Neither plaintiff nor defendant appeared in the parents' lawsuit, and a default judgment was entered against defendant only. The parents levied upon the escrow account and the full amount remaining therein was remitted, exceeding the sum of their judgment. Defendant's subsequent motion to vacate the default judgment was granted by Supreme Court (Kramer, J.) and, in accord with a settlement between the parents and defendant, the court further ordered the parents to return $40,000 to defendant. Plaintiff, who had not yet made a formal appearance, then moved to modify the order such that the money would be returned to plaintiff and defendant jointly in accord with their stipulation; Supreme Court denied this motion, without explanation. [*2]Plaintiff thereafter sought an order in this action directing defendant to pay $20,000 to plaintiff, which was granted by Supreme Court (Nolan Jr., J.). Defendant appeals.

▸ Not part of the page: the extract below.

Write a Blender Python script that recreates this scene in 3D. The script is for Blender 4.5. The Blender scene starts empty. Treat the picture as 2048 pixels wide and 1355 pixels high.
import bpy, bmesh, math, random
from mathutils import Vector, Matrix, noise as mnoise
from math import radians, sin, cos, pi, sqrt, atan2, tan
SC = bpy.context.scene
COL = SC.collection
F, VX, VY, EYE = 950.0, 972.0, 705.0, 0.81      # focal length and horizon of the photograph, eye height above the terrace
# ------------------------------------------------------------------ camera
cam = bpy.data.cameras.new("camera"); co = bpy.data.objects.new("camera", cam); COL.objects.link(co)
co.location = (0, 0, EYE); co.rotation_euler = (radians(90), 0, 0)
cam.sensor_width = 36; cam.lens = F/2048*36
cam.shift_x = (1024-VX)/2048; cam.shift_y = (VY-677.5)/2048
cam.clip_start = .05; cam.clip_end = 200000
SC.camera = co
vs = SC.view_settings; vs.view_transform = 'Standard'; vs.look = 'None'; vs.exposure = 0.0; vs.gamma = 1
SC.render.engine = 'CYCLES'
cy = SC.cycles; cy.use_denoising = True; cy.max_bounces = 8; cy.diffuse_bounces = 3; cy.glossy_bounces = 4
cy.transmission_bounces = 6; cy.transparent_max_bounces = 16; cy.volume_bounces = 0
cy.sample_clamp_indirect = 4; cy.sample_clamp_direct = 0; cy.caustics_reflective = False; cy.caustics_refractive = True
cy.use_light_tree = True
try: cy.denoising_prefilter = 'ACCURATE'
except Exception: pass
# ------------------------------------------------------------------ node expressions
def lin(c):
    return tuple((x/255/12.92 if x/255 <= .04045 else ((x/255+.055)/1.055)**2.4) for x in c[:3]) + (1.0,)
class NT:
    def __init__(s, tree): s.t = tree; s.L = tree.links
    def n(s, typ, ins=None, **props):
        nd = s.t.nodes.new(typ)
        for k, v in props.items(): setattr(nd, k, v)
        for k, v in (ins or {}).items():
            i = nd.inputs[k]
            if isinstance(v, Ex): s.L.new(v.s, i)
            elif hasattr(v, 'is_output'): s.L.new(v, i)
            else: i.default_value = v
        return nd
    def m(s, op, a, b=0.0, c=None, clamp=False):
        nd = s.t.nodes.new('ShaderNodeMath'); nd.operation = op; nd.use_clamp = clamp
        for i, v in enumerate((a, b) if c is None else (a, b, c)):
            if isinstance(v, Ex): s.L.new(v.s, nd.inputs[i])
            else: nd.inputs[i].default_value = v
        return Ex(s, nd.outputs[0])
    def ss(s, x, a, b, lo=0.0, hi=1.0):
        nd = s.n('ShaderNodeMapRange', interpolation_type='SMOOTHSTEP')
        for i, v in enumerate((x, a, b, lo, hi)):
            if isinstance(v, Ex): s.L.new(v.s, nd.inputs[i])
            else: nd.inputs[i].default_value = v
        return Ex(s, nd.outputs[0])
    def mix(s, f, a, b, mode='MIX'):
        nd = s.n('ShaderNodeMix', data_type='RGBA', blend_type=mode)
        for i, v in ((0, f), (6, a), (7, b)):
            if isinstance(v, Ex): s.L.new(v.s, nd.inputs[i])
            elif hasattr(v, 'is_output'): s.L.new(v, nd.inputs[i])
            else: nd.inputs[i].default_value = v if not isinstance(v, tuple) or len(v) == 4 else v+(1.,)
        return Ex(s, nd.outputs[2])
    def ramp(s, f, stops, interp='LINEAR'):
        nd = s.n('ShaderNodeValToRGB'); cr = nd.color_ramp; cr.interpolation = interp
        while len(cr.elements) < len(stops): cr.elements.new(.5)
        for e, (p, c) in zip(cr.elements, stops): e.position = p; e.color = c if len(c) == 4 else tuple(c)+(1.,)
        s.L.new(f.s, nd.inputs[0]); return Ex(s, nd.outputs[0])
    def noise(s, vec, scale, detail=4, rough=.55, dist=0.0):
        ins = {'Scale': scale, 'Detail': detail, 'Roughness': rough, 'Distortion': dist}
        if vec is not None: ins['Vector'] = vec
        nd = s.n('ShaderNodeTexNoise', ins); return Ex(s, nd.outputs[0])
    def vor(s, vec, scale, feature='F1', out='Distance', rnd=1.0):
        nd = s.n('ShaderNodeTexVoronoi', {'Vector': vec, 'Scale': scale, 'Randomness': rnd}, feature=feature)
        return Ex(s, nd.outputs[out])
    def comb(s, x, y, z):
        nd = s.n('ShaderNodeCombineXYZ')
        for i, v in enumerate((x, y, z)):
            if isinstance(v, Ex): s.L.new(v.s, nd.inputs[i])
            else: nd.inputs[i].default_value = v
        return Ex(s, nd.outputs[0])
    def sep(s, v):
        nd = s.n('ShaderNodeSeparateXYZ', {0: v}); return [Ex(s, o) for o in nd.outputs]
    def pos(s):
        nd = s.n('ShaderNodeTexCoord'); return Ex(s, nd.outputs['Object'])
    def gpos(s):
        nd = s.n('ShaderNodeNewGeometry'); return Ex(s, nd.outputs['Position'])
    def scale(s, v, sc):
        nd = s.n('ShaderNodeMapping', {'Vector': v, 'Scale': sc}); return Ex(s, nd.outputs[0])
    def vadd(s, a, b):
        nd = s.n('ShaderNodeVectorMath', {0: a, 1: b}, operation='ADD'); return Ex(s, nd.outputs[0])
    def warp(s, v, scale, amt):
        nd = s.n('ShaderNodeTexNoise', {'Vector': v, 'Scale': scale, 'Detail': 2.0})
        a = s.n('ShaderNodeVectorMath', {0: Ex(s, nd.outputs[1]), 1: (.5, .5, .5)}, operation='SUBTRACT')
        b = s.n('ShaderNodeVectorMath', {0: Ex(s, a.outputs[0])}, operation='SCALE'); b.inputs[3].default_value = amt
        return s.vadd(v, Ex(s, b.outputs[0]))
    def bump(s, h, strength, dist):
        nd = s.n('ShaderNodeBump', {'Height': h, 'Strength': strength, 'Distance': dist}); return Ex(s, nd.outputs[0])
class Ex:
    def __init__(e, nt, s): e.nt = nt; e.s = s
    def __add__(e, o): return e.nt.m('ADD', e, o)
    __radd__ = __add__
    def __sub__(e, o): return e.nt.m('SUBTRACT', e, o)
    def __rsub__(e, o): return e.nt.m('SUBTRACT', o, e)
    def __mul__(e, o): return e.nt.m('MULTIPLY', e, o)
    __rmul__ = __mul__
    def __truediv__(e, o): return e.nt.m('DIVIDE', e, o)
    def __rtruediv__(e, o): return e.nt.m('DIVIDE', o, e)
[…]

Defendant contends that plaintiff was precluded from seeking an order directing him to pay a portion of the remaining funds to her. Finding that neither res judicata nor collateral estoppel precluded plaintiff's claim, we affirm. The doctrine of res judicata bars litigation of a claim that was or could have been raised in a prior action where the earlier disposition was a final judgment on the merits and the party had a full and fair opportunity to litigate any cause of action arising from the same transaction (see Matter of Martin v Central Off. Review Comm. of N.Y. State Dept. of Correctional Servs., 69 AD3d 1237, 1238 [2010]; Kinsman v Turetsky, 21 AD3d 1246, 1246 [2005], lv denied 6 NY3d 702 [2005]). Here, there is no explanation of the basis for the denial of plaintiff's motion in the parents' action. Lacking any evidence that the prior determination was rendered "on the merits," res judicata does not bar plaintiff's motion in the present action (compare McDonald v Lengel, 2 AD3d 1182, 1183-1184 [2003]; Vinci v Northside Partnership, 250 AD2d 965, 965-966 [1998]).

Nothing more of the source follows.